A Most Intriguing Book
I came across the review of a very intriguing-sounding book a few days ago. It is
called The Heroines by a woman named Eileen favorite, a Chicago lit teacher. The basic premise of the novel is that a young girl growing up with a voracious reader of a mother regularly encounters the heroines of great works of literature all in the climax of their troubles. The mother is hospitable to them, but always careful not to reveal their endings. However, the daughter’s jealousy grows as her mother seems to attend more to the heroines needs than to her own. I am quite ready to read it. But I don’t like to buy knew books until the news books I’ve already bought have been read. So, it’ll have to wait until I’ve gotten through Wicked. Besides the retail price is now $24. There aren’t many books worth paying that much for… But here’s the review from the Chicago Sun-Times if you’re interested in further information:
In the Chicago suburb of South Holland, Eileen Favorite grew up in a house brimming — bulging is not too strong a word — with books.
“I was one of the youngest of nine children, so all my siblings’ books were all over the house,” recalls Favorite, who had five sisters, all older, and three brothers. “We had these credenzas, and you’d open them up and books would just come tumbling out. And my brothers always got to watch the Cubs, which meant they dominated the TV. So I would be upstairs reading books.”
And so it was only natural, if not inevitable, that Favorite’s first novel should be not just about books, but about being quite literally caught up in the world of fiction. In The Heroines, 13-year-old Penny is a feisty, impatient young girl who not only reads the novels that she and her mother, Anne-Marie, keep in the attic of their rangy bed-and-breakfast in the Illinois countryside; she finds herself in a series of uncomfortably close encounters with the lead characters, who regularly, inexplicably appear in the flesh.
From Rapunzel to J.D. Salinger’s Franny, the Heroines tend to arrive just after they’ve suffered romantic disappointments or other setbacks before disappearing back into their stories. Emma Bovary drops by, bemoaning her fate after being dumped by Rodolphe. A wild-eyed Scarlett O’Hara sashays in, as does Catherine from Wuthering Heights. (Anne-Marie is careful not to reveal anything to the Heroines that might alter their fictional fates — a lesson that Penny learns through trial and error.)
For Penny, who resents the amount of attention that her mother gives the Heroines, it makes for a tricky childhood, to say the least. But when a Celtic heroine named Deirdre is followed into Penny’s everyday reality by a cloak-wearing, intoxicatingly masculine warrior-king named Conor — wreaking general havoc and, in the process, stirring Penny’s budding sexuality — things get considerably more complicated.

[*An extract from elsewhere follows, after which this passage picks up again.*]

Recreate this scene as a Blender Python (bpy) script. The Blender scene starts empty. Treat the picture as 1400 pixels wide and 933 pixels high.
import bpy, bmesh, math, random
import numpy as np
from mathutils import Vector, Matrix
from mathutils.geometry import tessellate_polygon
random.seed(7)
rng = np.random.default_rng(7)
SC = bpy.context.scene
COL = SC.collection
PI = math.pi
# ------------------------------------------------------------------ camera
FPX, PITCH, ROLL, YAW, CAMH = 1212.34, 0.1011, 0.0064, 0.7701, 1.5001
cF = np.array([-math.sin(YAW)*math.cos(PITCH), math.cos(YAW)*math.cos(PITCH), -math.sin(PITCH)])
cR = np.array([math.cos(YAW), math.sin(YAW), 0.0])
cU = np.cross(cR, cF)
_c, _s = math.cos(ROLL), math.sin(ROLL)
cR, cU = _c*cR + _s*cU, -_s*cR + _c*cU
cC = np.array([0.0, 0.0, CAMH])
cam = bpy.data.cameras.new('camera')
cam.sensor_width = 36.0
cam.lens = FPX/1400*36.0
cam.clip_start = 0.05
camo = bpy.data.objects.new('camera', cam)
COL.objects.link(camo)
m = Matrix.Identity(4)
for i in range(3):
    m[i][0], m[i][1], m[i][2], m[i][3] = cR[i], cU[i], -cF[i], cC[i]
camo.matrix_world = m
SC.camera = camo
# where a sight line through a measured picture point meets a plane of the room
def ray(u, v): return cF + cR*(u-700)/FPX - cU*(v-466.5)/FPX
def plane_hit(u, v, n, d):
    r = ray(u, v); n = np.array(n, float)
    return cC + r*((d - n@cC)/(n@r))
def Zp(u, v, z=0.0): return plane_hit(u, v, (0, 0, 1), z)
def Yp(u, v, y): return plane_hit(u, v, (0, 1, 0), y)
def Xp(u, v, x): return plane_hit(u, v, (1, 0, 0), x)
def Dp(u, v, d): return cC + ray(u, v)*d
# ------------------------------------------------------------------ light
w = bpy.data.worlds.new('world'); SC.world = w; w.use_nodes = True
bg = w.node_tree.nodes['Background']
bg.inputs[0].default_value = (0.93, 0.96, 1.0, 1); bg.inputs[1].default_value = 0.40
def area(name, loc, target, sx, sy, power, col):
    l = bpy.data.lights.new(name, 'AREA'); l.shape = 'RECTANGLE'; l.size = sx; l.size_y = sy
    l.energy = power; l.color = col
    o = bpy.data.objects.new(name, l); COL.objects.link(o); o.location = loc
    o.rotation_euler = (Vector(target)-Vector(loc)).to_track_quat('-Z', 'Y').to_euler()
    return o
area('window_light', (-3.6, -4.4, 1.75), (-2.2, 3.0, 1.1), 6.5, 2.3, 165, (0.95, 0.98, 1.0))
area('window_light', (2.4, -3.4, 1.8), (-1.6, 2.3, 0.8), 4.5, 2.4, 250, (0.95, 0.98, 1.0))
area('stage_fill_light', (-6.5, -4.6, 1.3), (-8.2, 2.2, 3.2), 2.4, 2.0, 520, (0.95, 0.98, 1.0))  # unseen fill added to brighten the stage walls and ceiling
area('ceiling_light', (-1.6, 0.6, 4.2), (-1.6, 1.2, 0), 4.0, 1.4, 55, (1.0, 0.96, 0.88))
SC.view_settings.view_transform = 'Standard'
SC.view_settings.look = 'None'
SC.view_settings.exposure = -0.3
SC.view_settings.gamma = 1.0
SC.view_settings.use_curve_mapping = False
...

“At first I was thinking about writing a novel about what happened when a saint came to America,” says Favorite, 43, who teaches writing at the School of the Art Institute of Chicago. “How would he or she function? But then I realized, saints would always do the right thing — they’re saints. And then I thought how much more interesting it would be if flawed people came. Our flaws are more interesting than our perfections, and certainly the heroines are flawed. So that’s where the idea came from.”
This concept had the added advantage of allowing Favorite to draw on her childhood — especially the reading, some of which was admittedly over her head at the time. “My sisters introduced me to Catcher in the Rye when I was 10, just to see what I’d get out of it,” she recalls. “I loved it, but I didn’t get that Holden Caulfield was having a nervous breakdown. I thought he made perfect sense.”
And as a metafiction, The Heroines allows Favorite to spoof the conventions of fairy tales and 19th century women’s literature; the prairie around Anne-Marie’s house shares distinct characteristics with the moor in Wuthering Heights, while the nearby forest, where Penny first encounters Conor, feels soaked in the mystery and enchantment of the Brothers Grimm.
But for all Favorite’s literary game-playing, she never lets it turn The Heroines into anything less than a good yarn. “I’m using postmodernist aspects by appropriating all these other characters, but at the same time, I’m writing a page-turner, something with a plot,” she says. “I want to grab the readers by the lapels and pull them through.”